Your task is to output the data exactly as it stands.

============================================================

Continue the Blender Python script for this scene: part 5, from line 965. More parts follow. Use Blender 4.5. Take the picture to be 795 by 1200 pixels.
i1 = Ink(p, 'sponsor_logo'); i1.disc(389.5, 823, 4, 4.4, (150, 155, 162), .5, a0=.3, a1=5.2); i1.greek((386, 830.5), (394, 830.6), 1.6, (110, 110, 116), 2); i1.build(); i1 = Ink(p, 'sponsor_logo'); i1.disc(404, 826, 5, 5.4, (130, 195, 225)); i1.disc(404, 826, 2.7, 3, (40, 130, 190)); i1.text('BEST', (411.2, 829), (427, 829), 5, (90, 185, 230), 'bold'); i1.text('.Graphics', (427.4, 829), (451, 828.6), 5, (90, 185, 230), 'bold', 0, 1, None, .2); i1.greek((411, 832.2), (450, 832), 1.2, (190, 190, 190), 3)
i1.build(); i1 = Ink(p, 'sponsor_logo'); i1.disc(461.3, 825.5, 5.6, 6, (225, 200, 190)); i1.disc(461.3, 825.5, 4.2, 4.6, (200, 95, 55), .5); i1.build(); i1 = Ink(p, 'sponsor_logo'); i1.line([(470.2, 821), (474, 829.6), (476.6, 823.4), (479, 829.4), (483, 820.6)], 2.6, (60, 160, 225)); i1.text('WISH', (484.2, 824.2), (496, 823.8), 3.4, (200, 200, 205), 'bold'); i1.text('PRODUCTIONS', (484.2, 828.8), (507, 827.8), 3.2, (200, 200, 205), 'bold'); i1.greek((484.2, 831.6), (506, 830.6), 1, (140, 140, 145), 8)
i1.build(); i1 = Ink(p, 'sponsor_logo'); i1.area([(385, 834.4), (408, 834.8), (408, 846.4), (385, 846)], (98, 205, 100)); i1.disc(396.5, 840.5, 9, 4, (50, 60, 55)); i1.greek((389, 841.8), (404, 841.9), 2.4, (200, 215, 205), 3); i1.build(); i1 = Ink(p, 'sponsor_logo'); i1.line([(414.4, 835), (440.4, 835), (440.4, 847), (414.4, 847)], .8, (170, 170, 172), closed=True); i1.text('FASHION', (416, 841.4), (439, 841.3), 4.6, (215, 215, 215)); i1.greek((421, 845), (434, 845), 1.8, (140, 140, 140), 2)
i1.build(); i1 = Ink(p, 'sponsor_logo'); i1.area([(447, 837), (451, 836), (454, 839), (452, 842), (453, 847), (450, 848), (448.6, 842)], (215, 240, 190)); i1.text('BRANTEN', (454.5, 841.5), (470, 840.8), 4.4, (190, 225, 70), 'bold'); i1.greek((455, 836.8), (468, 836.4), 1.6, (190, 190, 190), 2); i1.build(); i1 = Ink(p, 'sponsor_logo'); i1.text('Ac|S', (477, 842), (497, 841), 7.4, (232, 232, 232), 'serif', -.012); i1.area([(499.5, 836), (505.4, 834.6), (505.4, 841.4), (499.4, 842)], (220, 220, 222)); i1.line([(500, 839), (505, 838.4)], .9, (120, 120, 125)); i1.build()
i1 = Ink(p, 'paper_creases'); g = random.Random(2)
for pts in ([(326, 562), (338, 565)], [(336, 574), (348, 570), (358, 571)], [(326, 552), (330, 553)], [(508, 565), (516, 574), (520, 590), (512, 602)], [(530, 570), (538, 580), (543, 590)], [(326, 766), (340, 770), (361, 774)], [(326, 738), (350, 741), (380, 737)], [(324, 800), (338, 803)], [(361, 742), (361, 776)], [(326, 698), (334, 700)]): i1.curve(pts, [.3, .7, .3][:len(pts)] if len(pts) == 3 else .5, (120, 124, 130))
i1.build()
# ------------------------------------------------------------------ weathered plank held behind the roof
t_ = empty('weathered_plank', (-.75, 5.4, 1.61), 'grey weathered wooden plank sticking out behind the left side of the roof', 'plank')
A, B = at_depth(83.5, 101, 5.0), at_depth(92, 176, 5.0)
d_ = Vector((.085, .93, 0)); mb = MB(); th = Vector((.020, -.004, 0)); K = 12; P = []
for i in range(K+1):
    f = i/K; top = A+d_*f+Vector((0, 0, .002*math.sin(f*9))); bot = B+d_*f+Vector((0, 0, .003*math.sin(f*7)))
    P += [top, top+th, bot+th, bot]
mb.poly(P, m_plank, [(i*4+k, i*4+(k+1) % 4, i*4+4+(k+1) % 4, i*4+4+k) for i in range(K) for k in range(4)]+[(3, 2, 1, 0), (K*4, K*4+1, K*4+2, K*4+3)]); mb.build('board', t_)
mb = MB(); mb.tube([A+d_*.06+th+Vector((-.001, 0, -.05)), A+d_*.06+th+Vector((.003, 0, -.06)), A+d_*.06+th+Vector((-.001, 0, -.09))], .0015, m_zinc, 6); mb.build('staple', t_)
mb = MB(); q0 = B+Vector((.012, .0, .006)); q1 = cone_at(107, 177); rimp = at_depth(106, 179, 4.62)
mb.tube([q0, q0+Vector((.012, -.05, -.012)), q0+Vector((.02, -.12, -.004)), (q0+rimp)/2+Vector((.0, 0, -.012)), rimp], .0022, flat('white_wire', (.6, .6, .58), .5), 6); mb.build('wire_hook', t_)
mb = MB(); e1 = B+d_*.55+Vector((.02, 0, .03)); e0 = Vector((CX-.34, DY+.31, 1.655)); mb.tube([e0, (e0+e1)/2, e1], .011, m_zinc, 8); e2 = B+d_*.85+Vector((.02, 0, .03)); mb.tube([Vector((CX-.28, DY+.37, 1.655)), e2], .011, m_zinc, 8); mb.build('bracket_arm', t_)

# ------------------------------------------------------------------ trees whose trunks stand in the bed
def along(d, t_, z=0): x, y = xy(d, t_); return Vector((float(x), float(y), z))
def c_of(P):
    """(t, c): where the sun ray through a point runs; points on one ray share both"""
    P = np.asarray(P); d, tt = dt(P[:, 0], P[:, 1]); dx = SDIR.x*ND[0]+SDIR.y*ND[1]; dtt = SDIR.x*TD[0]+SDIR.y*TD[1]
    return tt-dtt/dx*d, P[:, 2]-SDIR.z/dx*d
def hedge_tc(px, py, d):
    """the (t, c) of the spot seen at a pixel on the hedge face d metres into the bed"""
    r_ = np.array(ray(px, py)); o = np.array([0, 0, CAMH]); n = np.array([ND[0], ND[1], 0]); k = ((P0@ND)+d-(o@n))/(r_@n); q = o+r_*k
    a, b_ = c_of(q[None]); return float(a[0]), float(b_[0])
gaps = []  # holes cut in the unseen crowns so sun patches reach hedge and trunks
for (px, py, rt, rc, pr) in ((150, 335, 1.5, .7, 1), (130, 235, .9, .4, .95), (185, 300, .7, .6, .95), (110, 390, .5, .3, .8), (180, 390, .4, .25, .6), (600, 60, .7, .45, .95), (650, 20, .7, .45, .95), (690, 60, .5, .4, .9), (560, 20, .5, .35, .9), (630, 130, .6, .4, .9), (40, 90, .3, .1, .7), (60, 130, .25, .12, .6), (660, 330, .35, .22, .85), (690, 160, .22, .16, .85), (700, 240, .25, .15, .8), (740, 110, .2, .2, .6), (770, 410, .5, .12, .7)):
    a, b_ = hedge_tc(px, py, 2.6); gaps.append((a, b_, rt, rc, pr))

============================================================

* **EXERCISE RESULT**:
Continue the Blender Python script for this scene: part 5, from line 965. More parts follow. Use Blender 4.5. Take the picture to be 795 by 1200 pixels.
i1 = Ink(p, 'sponsor_logo'); i1.disc(389.5, 823, 4, 4.4, (150, 155, 162), .5, a0=.3, a1=5.2); i1.greek((386, 830.5), (394, 830.6), 1.6, (110, 110, 116), 2); i1.build(); i1 = Ink(p, 'sponsor_logo'); i1.disc(404, 826, 5, 5.4, (130, 195, 225)); i1.disc(404, 826, 2.7, 3, (40, 130, 190)); i1.text('BEST', (411.2, 829), (427, 829), 5, (90, 185, 230), 'bold'); i1.text('.Graphics', (427.4, 829), (451, 828.6), 5, (90, 185, 230), 'bold', 0, 1, None, .2); i1.greek((411, 832.2), (450, 832), 1.2, (190, 190, 190), 3)
i1.build(); i1 = Ink(p, 'sponsor_logo'); i1.disc(461.3, 825.5, 5.6, 6, (225, 200, 190)); i1.disc(461.3, 825.5, 4.2, 4.6, (200, 95, 55), .5); i1.build(); i1 = Ink(p, 'sponsor_logo'); i1.line([(470.2, 821), (474, 829.6), (476.6, 823.4), (479, 829.4), (483, 820.6)], 2.6, (60, 160, 225)); i1.text('WISH', (484.2, 824.2), (496, 823.8), 3.4, (200, 200, 205), 'bold'); i1.text('PRODUCTIONS', (484.2, 828.8), (507, 827.8), 3.2, (200, 200, 205), 'bold'); i1.greek((484.2, 831.6), (506, 830.6), 1, (140, 140, 145), 8)
i1.build(); i1 = Ink(p, 'sponsor_logo'); i1.area([(385, 834.4), (408, 834.8), (408, 846.4), (385, 846)], (98, 205, 100)); i1.disc(396.5, 840.5, 9, 4, (50, 60, 55)); i1.greek((389, 841.8), (404, 841.9), 2.4, (200, 215, 205), 3); i1.build(); i1 = Ink(p, 'sponsor_logo'); i1.line([(414.4, 835), (440.4, 835), (440.4, 847), (414.4, 847)], .8, (170, 170, 172), closed=True); i1.text('FASHION', (416, 841.4), (439, 841.3), 4.6, (215, 215, 215)); i1.greek((421, 845), (434, 845), 1.8, (140, 140, 140), 2)
i1.build(); i1 = Ink(p, 'sponsor_logo'); i1.area([(447, 837), (451, 836), (454, 839), (452, 842), (453, 847), (450, 848), (448.6, 842)], (215, 240, 190)); i1.text('BRANTEN', (454.5, 841.5), (470, 840.8), 4.4, (190, 225, 70), 'bold'); i1.greek((455, 836.8), (468, 836.4), 1.6, (190, 190, 190), 2); i1.build(); i1 = Ink(p, 'sponsor_logo'); i1.text('Ac|S', (477, 842), (497, 841), 7.4, (232, 232, 232), 'serif', -.012); i1.area([(499.5, 836), (505.4, 834.6), (505.4, 841.4), (499.4, 842)], (220, 220, 222)); i1.line([(500, 839), (505, 838.4)], .9, (120, 120, 125)); i1.build()
i1 = Ink(p, 'paper_creases'); g = random.Random(2)
for pts in ([(326, 562), (338, 565)], [(336, 574), (348, 570), (358, 571)], [(326, 552), (330, 553)], [(508, 565), (516, 574), (520, 590), (512, 602)], [(530, 570), (538, 580), (543, 590)], [(326, 766), (340, 770), (361, 774)], [(326, 738), (350, 741), (380, 737)], [(324, 800), (338, 803)], [(361, 742), (361, 776)], [(326, 698), (334, 700)]): i1.curve(pts, [.3, .7, .3][:len(pts)] if len(pts) == 3 else .5, (120, 124, 130))
i1.build()
# ------------------------------------------------------------------ weathered plank held behind the roof
t_ = empty('weathered_plank', (-.75, 5.4, 1.61), 'grey weathered wooden plank sticking out behind the left side of the roof', 'plank')
A, B = at_depth(83.5, 101, 5.0), at_depth(92, 176, 5.0)
d_ = Vector((.085, .93, 0)); mb = MB(); th = Vector((.020, -.004, 0)); K = 12; P = []
for i in range(K+1):
    f = i/K; top = A+d_*f+Vector((0, 0, .002*math.sin(f*9))); bot = B+d_*f+Vector((0, 0, .003*math.sin(f*7)))
    P += [top, top+th, bot+th, bot]
mb.poly(P, m_plank, [(i*4+k, i*4+(k+1) % 4, i*4+4+(k+1) % 4, i*4+4+k) for i in range(K) for k in range(4)]+[(3, 2, 1, 0), (K*4, K*4+1, K*4+2, K*4+3)]); mb.build('board', t_)
mb = MB(); mb.tube([A+d_*.06+th+Vector((-.001, 0, -.05)), A+d_*.06+th+Vector((.003, 0, -.06)), A+d_*.06+th+Vector((-.001, 0, -.09))], .0015, m_zinc, 6); mb.build('staple', t_)
mb = MB(); q0 = B+Vector((.012, .0, .006)); q1 = cone_at(107, 177); rimp = at_depth(106, 179, 4.62)
mb.tube([q0, q0+Vector((.012, -.05, -.012)), q0+Vector((.02, -.12, -.004)), (q0+rimp)/2+Vector((.0, 0, -.012)), rimp], .0022, flat('white_wire', (.6, .6, .58), .5), 6); mb.build('wire_hook', t_)
mb = MB(); e1 = B+d_*.55+Vector((.02, 0, .03)); e0 = Vector((CX-.34, DY+.31, 1.655)); mb.tube([e0, (e0+e1)/2, e1], .011, m_zinc, 8); e2 = B+d_*.85+Vector((.02, 0, .03)); mb.tube([Vector((CX-.28, DY+.37, 1.655)), e2], .011, m_zinc, 8); mb.build('bracket_arm', t_)

# ------------------------------------------------------------------ trees whose trunks stand in the bed
def along(d, t_, z=0): x, y = xy(d, t_); return Vector((float(x), float(y), z))
def c_of(P):
    """(t, c): where the sun ray through a point runs; points on one ray share both"""
    P = np.asarray(P); d, tt = dt(P[:, 0], P[:, 1]); dx = SDIR.x*ND[0]+SDIR.y*ND[1]; dtt = SDIR.x*TD[0]+SDIR.y*TD[1]
    return tt-dtt/dx*d, P[:, 2]-SDIR.z/dx*d
def hedge_tc(px, py, d):
    """the (t, c) of the spot seen at a pixel on the hedge face d metres into the bed"""
    r_ = np.array(ray(px, py)); o = np.array([0, 0, CAMH]); n = np.array([ND[0], ND[1], 0]); k = ((P0@ND)+d-(o@n))/(r_@n); q = o+r_*k
    a, b_ = c_of(q[None]); return float(a[0]), float(b_[0])
gaps = []  # holes cut in the unseen crowns so sun patches reach hedge and trunks
for (px, py, rt, rc, pr) in ((150, 335, 1.5, .7, 1), (130, 235, .9, .4, .95), (185, 300, .7, .6, .95), (110, 390, .5, .3, .8), (180, 390, .4, .25, .6), (600, 60, .7, .45, .95), (650, 20, .7, .45, .95), (690, 60, .5, .4, .9), (560, 20, .5, .35, .9), (630, 130, .6, .4, .9), (40, 90, .3, .1, .7), (60, 130, .25, .12, .6), (660, 330, .35, .22, .85), (690, 160, .22, .16, .85), (700, 240, .25, .15, .8), (740, 110, .2, .2, .6), (770, 410, .5, .12, .7)):
    a, b_ = hedge_tc(px, py, 2.6); gaps.append((a, b_, rt, rc, pr))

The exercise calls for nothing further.